As a matter of coincidence I had also mulled the use of "Uncle Tom" as a substitution metaphor. It's in the right direction, but not quite the right literary reference.

Despite not yet coming up with something, I think the sentiment of your original posting is right. There is nothing genuine that I can detect about the right wing enthusiasm for the Iraqi elections (except of course that it ratifies the policies of President Bush). Ultimately the disconnect divides between my disbelief in the stated motives of the right of center: First, that there is any real concern for the Iraqi people by the right wing, who think nothing of the use of appellations like "towelhead". And second, what has been proven (exhaustively over the last 10 years) to my satisfaction as a lack of real understanding of what democracy is all about.

Of course that doesn't prevent poseurs like Gallagher from pretending either point.

I am still really bothered by the vulgarisms to be found strutting their stuff in the larger blogs.

(And as soon as I can get the sign-in to accept me I'll post non-anonymously.)

Phila said...
This comment has been removed by a blog administrator.
Phila said...

Thanks, Anon and Joshowitz. Again, I really do feel that in many ways, "whore" best describes what people like Williams and Gallagher are and do, given our rather unfortunate cultural conventions. But to what extent does the power of that characterization draw on what is, after all, an anti-progressive point of view? I mean, when you come right down to it, who's more objectionable, Maggie Gallagher, or a call girl? Who's more socially destructive? Who's less forgivable? Who's more likely to suffer from plying her trade? Who has more power?To me, Ms. Gallagher is inherently more objectionable and more dangerous to society. So why equate the greater of two evils with the lesser (especially when the lesser is not inherently evil at all)? Why use the image of the powerless person to stigmatize the powerful one? There's such a huge disconnect between the reality of prostitution, and its metaphorical use as a pejorative...ultimately, I really think my comparison was more of an insult to prostitutes (of both sexes) than to Gallagher and Williams.

What made the insult seem apposite - at least to my mind - was the Right's pretence to particular sexual morality; that, I think, is why Joshowitz says the comparison "works." That's what makes it so emotionally compelling to call these people "whores." But is it really worthwhile to do so?
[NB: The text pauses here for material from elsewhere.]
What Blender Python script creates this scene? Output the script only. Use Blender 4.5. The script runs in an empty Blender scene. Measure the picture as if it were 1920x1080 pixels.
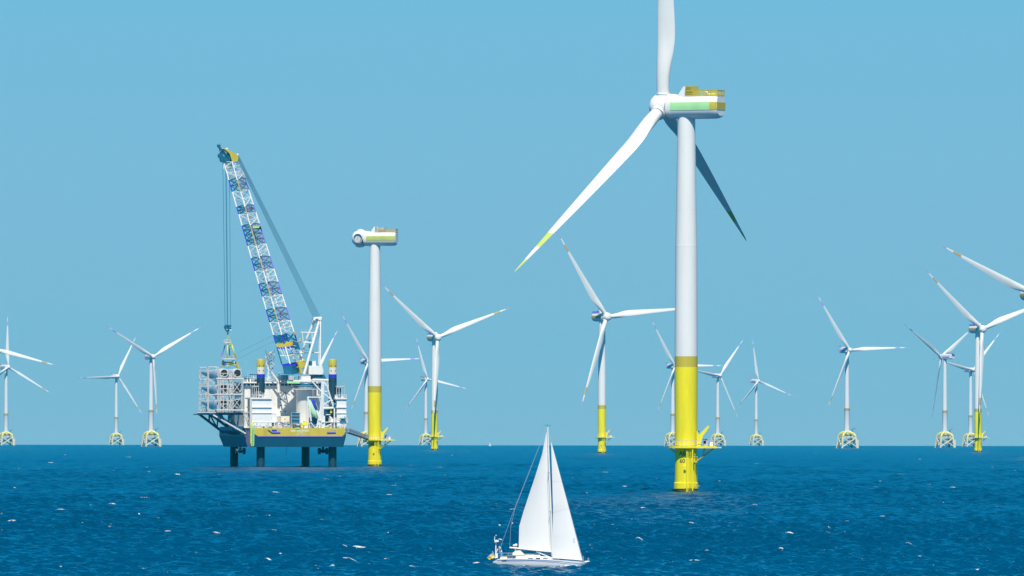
import bpy, math, random
import numpy as np
from mathutils import Vector, Matrix
R = math.radians
random.seed(7)
scn = bpy.context.scene
COL = scn.collection

# ---------------------------------------------------------------- camera, sky, sun, exposure
FPX, CAM_H, R_EARTH = 17450.0, 14.9, 7.33e6       # focal length in photo pixels, eye height, effective earth radius
cam_d = bpy.data.cameras.new("camera")
cam_d.sensor_width = 36.0
cam_d.lens = 36.0 * FPX / 1920.0
cam_d.clip_start = 1.0
cam_d.clip_end = 60000.0
cam = bpy.data.objects.new("camera", cam_d)
COL.objects.link(cam)
CAM_M = (Matrix.Translation((0, 0, CAM_H)) @ Matrix.Rotation(R(90) + 0.014887, 4, 'X') @ Matrix.Rotation(0.0013, 4, 'Z'))
cam.matrix_world = CAM_M
scn.camera = cam

SKY_LOW, SKY_MID, SKY_HIGH, SKY_TOP = (.575, .72, .75), (.53, .92, .905), (.04, 1.42, 1.75), (.0, .36, .60)
SUN_EL, SUN_AZ = 54.0, 1.0                        # sun behind the viewer, a little to the right
world = bpy.data.worlds.new("World")
scn.world = world
world.use_nodes = True
wn, wl = world.node_tree.nodes, world.node_tree.links
wn.clear()
sky = wn.new('ShaderNodeTexSky')
sky.sky_type = 'NISHITA'
sky.sun_disc = False
sky.sun_elevation = R(SUN_EL)
sky.sun_rotation = R(180 - SUN_AZ)
sky.air_density = 1.0
sky.dust_density = 0.0
sky.ozone_density = 2.0
tcw = wn.new('ShaderNodeTexCoord')
lift = wn.new('ShaderNodeVectorMath'); lift.operation = 'ADD'; lift.inputs[1].default_value = (0, 0, 0.14)
wl.new(tcw.outputs['Generated'], lift.inputs[0]); wl.new(lift.outputs[0], sky.inputs['Vector'])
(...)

That's well worth debating.

Phila said...

Goddamn Blogger...it's been doubling posts and comments constantly.

Thers said...

In the contrarian spirit, I'd say that it would be wrong to call Gallagher a "sex worker," but that "whore" is OK. The stipulation could be that "whore" is for these purposes indicative of one who surrenders personal integrity for profit or comfort and is thus contemptible. In certain demotics whore or "hoor" is gender neutral, anyway.

Phila said...

Thersites,

Yeah, as I said I don't find the gender issue to be all that compelling. And one can make a very good case that "whore" is the correct word to use.

And yet...isn't it interesting that we have so few simple pejorative names for "one who surrenders personal integrity for profit or comfort and is thus contemptible"? I'm hard-pressed to think of any others.

Anonymous said...

Hope I'm not getting here to late to suggest a different metaphor.

How about a "Judas"? The whole 30 pieces of silver thing?

Of course, this raises the question of whether you want to move into the realm of religious metaphors. But maybe for these whor...oops, I mean traitors, the religious image will resonate, since many of them are Bible thumpers.

Hope you're doing well! I love the Hope blogging!